Parents learning English also help their children
Arizona Republic
Mar. 5, 2005

Anyone who has tried to learn a second language can relate to the tongue-tripping embarrassment of flubbed verbs and faulty grammar. For a parent, that embarrassment turns to real frustration when miscommunication costs your child's education.

Earlier this week, I met some parents in the Peoria Unified School District who meet two evenings every week to learn English and, in the process, help their children in school.

Ira A. Murphy Elementary is one of two schools that began offering English classes last fall and prompted the district to add low-cost adult English classes in six more schools.
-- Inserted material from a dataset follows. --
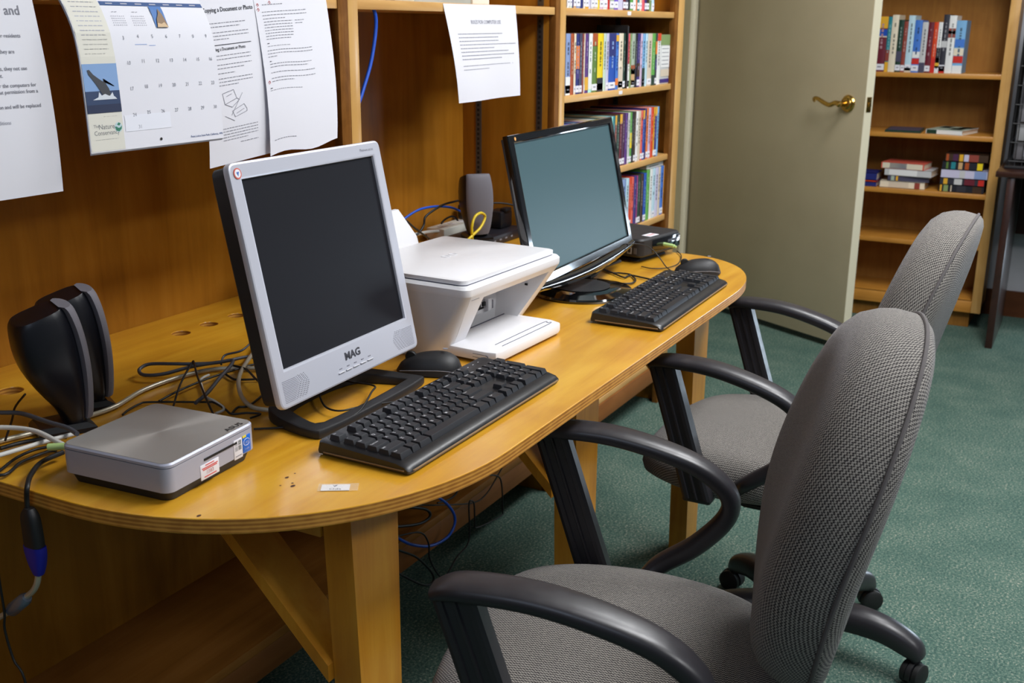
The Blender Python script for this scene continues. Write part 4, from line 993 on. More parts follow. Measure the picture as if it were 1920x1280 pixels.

Anne Buhrmann, a Title 1 teacher at the school, started the English classes through a partnership with Glendale Community College after finding that many parents wanted to learn the language.

"They don't want to rely on their children to interpret for them," Buhrmann said. "They want to be able to talk for themselves."

Many of the students returned this semester, like Maria Salgado, who hopes to help her third-grader with his homework more and use her English skills at work.

Another parent, Mercedes Gomez, said that after living in the United States for 12 years, she is committed to learning English and is enrolled in a second class at Alta Loma Elementary.

Many of the parents said this is the first English class they could afford. With the help of federal funding, it costs $12 for each 11-week session. The parents also are grateful for the child care offered during the evening classes, which allows couples like Daniel and Maria Medina to attend together.

Buhrmann said she is already seeing results in the classrooms.

"The kids are more responsive because they see their parents putting education first," she said. "It's a great message to send to kids."

Stacie Crain Hacker, Peoria's director of English Acquisition Services, hopes that success spreads to the other schools that have started the program.

"We're trying to help parents help their children and themselves," she said, adding that research shows that when parents become more involved in the school, student achievement increases.

Hacker said the response was so great that two more schools were added when the program began in early February. About 115 parents enrolled in the English classes.

That response doesn't surprise Alice Estrada, director of the Center for Learning at Glendale Community College. The college has offered non-credit classes for adults in English as a second language since 1999, and the center has never had to advertise the constantly full classes.

The English classes will be offered again in the fall at Peoria schools.

"It's really important to our Hispanic parents," Buhrmann said. "It makes them feel more comfortable with the school."